From the records below, copy out exactly the lines from the one containing "Write part 5" to the one containing "bar('rail', (0, 0, 0), h1", both included. Add nothing else.

DATASET EXTRACT:
***
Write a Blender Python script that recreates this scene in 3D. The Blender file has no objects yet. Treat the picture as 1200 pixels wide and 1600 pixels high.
***
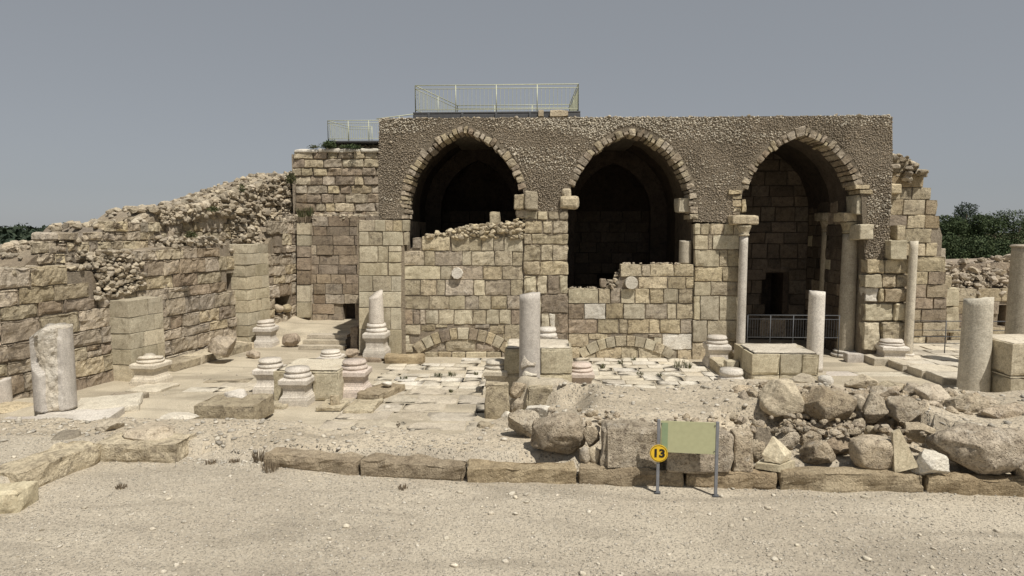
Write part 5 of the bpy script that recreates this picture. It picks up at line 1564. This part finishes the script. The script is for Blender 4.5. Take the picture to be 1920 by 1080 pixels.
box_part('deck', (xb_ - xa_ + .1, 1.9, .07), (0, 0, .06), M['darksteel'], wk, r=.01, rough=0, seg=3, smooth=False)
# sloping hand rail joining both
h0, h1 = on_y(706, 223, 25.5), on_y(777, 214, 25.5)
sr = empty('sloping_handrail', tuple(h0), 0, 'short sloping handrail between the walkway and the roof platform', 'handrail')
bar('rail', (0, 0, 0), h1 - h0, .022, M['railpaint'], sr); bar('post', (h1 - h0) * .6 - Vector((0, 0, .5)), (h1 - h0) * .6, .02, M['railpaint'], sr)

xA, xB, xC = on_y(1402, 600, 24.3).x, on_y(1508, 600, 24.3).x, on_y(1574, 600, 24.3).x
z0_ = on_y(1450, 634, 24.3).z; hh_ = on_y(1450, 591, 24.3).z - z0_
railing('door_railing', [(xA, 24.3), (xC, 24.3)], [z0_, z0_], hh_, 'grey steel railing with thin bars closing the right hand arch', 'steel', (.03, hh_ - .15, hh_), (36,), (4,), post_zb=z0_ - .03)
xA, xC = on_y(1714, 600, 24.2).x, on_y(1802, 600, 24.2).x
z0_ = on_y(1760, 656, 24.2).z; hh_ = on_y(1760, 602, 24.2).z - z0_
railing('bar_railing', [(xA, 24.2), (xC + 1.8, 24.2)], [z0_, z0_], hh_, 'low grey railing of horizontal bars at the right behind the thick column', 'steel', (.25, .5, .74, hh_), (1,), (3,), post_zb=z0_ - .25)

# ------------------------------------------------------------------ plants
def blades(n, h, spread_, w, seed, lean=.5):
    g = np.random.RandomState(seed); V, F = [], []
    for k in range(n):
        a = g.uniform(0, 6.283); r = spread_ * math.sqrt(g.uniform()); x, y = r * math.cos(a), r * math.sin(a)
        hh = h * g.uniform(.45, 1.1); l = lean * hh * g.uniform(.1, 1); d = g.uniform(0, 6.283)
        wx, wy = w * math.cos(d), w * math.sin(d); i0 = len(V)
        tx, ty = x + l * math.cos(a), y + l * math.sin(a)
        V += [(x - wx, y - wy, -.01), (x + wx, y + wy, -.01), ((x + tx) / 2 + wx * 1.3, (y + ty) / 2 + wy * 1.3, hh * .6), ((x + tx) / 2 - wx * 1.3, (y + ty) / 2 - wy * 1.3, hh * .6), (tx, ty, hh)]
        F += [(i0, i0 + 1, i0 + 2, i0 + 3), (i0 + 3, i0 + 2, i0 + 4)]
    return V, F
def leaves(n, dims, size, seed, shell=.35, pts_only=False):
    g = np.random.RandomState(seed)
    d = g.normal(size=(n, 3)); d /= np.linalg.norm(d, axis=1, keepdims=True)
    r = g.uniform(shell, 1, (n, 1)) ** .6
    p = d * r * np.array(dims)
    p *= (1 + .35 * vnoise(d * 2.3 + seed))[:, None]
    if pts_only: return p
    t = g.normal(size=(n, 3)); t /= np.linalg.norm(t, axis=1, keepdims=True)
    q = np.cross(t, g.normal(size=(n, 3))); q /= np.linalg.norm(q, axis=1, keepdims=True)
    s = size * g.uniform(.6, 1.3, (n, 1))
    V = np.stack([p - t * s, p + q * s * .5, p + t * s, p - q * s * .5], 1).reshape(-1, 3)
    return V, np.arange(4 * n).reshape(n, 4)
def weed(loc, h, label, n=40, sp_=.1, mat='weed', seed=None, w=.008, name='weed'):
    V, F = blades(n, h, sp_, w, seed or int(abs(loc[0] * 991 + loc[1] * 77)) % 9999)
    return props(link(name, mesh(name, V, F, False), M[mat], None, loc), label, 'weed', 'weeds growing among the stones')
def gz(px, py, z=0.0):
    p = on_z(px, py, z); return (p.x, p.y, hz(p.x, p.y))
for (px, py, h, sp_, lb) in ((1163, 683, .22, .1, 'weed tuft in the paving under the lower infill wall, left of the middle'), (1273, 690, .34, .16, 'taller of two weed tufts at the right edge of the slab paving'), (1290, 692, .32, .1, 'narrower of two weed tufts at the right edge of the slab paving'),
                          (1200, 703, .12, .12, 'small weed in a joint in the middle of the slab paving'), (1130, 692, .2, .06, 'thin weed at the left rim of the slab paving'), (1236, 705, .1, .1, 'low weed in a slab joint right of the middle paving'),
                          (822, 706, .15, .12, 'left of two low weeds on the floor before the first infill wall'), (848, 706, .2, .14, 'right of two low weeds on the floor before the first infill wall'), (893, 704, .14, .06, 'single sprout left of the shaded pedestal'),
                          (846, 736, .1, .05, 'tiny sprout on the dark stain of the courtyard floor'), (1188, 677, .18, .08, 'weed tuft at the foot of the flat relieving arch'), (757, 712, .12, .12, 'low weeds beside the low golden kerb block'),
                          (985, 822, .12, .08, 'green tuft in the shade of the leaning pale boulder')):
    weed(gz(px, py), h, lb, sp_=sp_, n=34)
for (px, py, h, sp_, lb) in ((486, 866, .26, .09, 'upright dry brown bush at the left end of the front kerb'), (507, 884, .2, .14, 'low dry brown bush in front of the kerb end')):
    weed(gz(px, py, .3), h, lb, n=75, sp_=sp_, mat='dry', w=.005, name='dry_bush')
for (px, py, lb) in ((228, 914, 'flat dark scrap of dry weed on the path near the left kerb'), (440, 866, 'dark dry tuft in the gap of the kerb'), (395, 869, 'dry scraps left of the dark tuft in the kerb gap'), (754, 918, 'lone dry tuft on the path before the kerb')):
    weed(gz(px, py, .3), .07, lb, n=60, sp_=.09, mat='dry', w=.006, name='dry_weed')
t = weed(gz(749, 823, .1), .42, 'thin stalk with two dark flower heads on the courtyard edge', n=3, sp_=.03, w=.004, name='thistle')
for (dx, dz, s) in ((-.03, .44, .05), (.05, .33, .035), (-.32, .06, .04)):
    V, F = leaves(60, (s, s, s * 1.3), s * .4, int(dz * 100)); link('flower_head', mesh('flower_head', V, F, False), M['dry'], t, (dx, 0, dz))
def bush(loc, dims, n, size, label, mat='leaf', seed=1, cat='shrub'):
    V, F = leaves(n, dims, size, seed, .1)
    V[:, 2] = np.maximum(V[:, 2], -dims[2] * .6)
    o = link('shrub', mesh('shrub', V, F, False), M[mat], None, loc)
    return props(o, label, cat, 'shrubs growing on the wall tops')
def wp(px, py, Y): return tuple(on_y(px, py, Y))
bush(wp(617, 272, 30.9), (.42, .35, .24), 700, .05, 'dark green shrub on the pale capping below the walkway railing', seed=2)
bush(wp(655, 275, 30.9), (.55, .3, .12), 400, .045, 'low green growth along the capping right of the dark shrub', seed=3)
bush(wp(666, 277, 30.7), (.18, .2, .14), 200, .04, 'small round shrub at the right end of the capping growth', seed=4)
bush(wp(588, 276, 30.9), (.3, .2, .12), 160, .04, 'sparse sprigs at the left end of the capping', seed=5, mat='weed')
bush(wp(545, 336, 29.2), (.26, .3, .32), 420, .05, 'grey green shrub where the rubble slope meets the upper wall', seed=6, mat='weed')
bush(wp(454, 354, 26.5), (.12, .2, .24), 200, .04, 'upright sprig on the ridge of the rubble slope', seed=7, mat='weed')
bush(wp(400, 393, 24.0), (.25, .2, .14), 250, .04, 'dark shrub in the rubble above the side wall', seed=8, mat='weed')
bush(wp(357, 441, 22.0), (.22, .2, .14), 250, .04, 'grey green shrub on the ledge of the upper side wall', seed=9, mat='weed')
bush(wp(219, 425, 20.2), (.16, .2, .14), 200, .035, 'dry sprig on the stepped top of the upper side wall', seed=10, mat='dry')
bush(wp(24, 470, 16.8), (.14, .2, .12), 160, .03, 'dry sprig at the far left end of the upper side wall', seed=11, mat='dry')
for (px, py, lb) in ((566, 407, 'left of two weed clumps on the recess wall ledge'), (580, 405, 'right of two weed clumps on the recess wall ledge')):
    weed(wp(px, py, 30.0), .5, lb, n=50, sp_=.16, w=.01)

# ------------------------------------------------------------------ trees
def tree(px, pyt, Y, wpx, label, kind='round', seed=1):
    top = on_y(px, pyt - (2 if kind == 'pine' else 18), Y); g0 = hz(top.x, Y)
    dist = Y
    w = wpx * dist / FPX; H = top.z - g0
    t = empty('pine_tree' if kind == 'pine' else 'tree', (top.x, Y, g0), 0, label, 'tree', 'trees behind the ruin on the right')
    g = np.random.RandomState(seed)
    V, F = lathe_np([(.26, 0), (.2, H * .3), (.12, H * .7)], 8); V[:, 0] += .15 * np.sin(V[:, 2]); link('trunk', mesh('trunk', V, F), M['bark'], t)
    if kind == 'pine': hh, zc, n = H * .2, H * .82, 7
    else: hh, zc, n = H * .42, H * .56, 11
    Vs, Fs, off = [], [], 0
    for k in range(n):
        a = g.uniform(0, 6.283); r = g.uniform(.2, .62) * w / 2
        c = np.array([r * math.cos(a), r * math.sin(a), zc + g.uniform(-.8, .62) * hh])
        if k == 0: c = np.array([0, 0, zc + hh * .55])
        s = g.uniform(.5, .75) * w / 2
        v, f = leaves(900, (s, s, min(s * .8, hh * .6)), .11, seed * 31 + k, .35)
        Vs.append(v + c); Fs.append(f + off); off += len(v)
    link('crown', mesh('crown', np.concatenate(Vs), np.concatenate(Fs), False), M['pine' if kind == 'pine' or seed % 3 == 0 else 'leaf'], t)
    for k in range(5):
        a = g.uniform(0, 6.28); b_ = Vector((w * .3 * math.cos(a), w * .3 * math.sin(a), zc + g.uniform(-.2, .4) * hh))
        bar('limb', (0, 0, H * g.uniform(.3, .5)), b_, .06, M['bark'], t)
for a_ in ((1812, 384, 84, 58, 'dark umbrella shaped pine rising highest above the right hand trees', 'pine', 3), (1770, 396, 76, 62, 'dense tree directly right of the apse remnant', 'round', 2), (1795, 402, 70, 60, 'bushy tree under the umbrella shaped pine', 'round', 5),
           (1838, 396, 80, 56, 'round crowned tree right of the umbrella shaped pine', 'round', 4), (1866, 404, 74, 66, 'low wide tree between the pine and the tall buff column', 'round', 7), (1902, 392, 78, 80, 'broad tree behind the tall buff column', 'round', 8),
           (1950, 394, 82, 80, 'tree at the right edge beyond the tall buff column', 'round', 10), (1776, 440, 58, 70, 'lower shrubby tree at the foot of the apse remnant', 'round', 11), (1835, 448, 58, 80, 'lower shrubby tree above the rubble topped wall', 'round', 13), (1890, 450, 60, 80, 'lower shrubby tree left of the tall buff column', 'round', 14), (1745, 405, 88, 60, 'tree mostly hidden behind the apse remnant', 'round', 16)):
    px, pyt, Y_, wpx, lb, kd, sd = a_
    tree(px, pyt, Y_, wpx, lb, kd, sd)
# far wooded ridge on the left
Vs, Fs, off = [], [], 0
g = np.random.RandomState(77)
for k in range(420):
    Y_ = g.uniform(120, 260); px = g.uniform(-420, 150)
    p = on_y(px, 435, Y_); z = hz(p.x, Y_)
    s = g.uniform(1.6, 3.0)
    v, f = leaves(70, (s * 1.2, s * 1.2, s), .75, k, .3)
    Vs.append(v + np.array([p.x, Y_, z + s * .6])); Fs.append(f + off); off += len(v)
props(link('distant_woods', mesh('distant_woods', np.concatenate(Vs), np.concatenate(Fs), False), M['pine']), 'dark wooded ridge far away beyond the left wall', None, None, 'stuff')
***
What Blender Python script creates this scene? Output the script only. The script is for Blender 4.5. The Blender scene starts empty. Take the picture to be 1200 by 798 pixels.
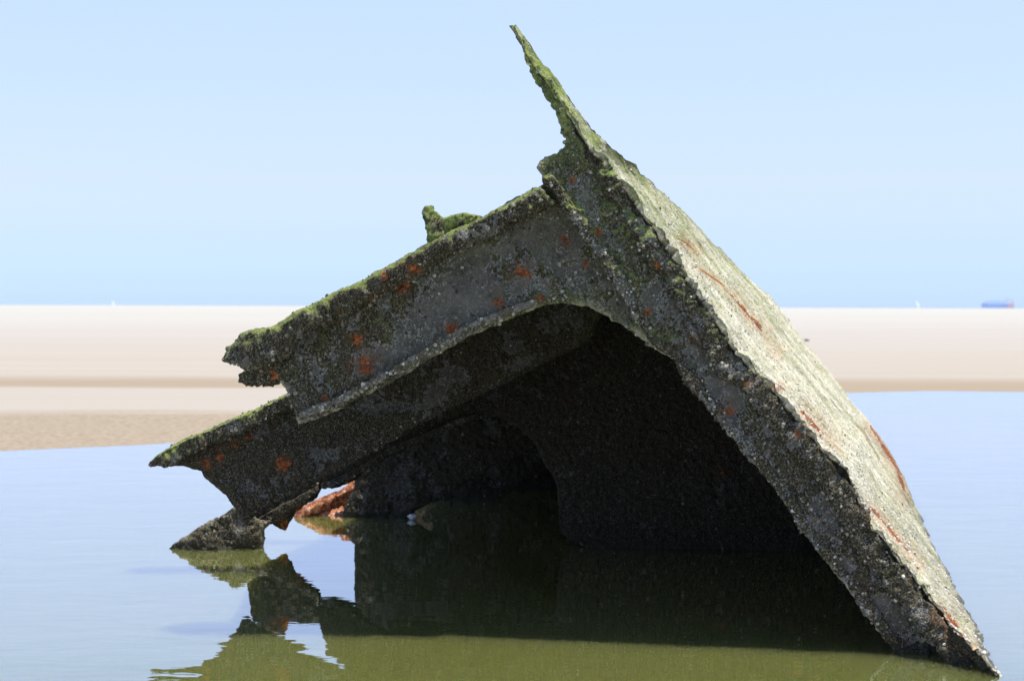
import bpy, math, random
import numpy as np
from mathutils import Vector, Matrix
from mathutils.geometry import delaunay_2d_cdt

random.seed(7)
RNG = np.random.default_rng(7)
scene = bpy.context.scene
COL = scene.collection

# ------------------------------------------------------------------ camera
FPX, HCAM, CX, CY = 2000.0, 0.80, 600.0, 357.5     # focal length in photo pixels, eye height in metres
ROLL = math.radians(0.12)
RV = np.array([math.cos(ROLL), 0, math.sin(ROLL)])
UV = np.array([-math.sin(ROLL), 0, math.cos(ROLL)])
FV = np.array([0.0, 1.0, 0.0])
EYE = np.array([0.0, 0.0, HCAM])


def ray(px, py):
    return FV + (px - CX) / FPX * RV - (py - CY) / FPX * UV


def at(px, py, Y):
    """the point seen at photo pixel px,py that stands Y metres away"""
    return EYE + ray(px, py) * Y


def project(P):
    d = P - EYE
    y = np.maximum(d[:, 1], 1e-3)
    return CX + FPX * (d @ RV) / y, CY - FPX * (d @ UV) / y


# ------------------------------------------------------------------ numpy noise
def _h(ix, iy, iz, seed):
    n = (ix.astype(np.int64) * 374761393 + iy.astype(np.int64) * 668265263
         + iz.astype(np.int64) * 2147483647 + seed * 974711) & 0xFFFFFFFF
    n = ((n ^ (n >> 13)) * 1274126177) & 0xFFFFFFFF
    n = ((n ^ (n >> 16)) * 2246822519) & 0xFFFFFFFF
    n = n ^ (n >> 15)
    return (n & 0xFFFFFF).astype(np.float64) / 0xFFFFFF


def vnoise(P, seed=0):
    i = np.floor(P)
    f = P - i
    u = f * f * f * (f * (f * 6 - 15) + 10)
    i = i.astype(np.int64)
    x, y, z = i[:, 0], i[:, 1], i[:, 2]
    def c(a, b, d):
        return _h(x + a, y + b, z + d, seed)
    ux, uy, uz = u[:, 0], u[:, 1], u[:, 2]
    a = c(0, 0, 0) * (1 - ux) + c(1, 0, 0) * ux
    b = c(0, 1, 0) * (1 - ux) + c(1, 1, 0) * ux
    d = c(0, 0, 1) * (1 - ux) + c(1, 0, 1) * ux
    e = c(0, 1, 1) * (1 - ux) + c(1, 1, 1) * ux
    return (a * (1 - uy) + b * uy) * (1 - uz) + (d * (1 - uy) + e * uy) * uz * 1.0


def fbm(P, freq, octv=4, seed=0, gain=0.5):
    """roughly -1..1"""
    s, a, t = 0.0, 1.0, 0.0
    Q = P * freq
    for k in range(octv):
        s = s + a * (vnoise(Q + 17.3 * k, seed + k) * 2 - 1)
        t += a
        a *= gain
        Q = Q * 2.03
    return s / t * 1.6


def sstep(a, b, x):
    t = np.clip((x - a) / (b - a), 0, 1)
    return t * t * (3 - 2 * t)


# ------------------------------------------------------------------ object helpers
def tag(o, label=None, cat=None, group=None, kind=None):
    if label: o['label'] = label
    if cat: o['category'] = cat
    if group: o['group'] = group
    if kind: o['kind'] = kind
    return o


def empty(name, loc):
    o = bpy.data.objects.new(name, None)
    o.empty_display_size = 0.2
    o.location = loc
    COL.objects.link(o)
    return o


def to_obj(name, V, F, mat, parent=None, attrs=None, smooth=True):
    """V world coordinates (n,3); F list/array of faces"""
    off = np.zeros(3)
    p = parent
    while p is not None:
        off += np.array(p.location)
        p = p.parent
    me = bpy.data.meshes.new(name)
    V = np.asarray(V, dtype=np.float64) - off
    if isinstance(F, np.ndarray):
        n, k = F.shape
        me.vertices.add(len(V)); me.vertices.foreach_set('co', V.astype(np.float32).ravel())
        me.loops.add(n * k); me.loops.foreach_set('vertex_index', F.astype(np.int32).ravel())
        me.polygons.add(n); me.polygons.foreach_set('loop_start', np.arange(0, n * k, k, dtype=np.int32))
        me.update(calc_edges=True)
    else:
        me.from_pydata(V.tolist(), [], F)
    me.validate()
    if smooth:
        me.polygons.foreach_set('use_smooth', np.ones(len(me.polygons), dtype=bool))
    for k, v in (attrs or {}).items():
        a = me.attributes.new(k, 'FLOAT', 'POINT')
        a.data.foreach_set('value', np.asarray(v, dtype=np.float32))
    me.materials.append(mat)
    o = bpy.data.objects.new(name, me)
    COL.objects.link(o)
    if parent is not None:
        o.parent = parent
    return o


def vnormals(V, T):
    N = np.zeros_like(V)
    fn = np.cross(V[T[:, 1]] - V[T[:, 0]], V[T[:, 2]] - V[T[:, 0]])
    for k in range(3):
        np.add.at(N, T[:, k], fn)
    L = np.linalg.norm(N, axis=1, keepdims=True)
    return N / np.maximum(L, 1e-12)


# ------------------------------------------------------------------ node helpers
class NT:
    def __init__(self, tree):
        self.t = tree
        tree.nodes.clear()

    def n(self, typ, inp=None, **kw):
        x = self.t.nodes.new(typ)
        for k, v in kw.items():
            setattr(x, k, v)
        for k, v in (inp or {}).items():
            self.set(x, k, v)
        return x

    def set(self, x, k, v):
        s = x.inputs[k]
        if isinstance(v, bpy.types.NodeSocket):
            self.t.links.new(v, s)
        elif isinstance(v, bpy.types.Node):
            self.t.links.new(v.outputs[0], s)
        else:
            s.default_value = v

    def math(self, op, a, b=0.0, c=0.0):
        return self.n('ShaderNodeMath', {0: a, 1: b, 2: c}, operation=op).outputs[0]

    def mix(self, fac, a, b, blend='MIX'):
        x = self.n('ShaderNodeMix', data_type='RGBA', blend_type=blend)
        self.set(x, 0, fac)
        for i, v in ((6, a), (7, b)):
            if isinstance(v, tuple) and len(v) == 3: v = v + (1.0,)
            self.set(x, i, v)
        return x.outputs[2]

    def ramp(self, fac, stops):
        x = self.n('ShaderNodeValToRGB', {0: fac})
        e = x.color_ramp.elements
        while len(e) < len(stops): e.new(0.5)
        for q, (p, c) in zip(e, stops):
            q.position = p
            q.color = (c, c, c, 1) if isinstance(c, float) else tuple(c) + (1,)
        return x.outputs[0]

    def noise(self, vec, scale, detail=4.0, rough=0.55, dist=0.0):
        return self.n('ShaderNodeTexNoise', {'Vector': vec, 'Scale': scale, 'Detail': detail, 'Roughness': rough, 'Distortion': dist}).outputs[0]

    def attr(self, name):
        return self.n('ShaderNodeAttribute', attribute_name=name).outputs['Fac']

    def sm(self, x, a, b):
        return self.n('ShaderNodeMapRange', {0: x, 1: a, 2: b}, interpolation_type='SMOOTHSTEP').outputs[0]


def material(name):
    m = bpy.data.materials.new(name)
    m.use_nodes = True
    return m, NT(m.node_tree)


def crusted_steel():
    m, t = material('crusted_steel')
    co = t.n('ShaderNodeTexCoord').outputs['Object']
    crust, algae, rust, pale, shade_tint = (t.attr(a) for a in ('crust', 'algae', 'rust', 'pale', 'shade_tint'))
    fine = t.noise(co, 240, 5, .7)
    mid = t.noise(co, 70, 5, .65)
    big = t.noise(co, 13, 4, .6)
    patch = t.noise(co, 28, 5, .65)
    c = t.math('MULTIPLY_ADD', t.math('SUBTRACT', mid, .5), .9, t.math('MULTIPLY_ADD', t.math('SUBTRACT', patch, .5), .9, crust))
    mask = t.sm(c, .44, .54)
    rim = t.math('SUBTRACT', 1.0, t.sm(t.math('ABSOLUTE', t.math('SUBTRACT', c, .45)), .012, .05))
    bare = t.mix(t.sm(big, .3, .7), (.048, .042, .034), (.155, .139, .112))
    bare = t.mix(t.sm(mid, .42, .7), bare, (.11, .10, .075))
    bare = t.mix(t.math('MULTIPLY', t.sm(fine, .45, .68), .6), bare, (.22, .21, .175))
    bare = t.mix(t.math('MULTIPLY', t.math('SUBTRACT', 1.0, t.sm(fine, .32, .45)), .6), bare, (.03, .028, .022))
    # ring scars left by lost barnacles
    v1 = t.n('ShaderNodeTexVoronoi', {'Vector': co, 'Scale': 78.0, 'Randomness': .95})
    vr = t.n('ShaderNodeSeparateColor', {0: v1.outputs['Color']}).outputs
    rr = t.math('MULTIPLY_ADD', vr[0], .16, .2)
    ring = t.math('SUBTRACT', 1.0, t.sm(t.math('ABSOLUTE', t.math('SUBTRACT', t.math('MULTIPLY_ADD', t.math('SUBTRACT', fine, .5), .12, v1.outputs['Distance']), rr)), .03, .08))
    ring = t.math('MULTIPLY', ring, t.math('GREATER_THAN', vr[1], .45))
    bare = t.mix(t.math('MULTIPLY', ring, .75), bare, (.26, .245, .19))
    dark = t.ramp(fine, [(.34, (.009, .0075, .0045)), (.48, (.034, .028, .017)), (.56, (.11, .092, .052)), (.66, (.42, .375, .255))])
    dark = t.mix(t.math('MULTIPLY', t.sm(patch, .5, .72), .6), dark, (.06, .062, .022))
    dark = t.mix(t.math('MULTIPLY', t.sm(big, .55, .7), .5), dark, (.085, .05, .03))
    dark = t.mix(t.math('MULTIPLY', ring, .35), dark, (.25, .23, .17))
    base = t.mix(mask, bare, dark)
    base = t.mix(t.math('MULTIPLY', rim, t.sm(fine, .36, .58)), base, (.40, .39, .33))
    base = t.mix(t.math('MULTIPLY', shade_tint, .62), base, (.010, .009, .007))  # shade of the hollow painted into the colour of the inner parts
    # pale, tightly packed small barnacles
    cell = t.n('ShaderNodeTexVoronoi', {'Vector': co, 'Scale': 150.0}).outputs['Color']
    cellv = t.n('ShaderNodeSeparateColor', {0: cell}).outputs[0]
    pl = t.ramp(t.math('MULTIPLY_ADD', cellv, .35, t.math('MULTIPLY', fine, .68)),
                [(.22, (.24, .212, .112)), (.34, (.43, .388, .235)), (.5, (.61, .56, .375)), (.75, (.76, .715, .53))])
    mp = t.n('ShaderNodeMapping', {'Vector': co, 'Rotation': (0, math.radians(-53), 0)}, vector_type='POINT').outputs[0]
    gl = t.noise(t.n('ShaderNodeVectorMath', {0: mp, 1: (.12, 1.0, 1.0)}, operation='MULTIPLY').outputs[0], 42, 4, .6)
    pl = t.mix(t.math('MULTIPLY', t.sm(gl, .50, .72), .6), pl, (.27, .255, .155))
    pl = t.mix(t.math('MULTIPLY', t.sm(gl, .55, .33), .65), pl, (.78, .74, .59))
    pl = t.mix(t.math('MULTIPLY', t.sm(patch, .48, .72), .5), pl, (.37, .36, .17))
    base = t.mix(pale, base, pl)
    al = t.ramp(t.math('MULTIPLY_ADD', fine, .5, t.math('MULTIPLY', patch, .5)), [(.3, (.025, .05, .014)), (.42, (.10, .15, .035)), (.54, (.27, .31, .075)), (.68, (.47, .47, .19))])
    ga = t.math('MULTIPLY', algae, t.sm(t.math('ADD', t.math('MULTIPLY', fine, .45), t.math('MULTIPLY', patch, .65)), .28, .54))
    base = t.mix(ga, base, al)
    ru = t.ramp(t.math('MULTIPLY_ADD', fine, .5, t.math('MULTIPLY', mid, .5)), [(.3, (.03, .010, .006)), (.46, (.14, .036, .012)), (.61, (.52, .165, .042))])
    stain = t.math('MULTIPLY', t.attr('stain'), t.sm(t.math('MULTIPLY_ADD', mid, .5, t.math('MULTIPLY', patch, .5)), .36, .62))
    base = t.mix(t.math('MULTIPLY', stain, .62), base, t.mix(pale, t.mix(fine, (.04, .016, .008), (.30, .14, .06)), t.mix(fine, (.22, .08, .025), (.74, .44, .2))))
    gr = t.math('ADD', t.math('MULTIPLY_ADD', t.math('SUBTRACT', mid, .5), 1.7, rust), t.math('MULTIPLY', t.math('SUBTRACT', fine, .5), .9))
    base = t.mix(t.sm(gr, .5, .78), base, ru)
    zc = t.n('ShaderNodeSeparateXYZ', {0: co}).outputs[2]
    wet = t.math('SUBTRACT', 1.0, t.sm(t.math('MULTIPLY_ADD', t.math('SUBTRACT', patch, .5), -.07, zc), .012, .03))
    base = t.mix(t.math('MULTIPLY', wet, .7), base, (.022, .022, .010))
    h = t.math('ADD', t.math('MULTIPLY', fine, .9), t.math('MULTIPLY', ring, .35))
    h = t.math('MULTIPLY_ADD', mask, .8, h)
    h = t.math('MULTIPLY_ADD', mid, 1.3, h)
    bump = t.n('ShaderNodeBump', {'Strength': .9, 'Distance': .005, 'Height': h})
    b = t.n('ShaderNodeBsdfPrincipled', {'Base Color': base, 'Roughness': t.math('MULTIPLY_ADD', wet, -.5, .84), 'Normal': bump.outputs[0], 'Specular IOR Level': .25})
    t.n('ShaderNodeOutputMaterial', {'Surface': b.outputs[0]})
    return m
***
RESULT BELOW:
Write part 5 of the bpy script that recreates this picture. It picks up at line 1564. This part finishes the script. The script is for Blender 4.5. Take the picture to be 1920 by 1080 pixels.
box_part('deck', (xb_ - xa_ + .1, 1.9, .07), (0, 0, .06), M['darksteel'], wk, r=.01, rough=0, seg=3, smooth=False)
# sloping hand rail joining both
h0, h1 = on_y(706, 223, 25.5), on_y(777, 214, 25.5)
sr = empty('sloping_handrail', tuple(h0), 0, 'short sloping handrail between the walkway and the roof platform', 'handrail')
bar('rail', (0, 0, 0), h1 - h0, .022, M['railpaint'], sr); bar('post', (h1 - h0) * .6 - Vector((0, 0, .5)), (h1 - h0) * .6, .02, M['railpaint'], sr)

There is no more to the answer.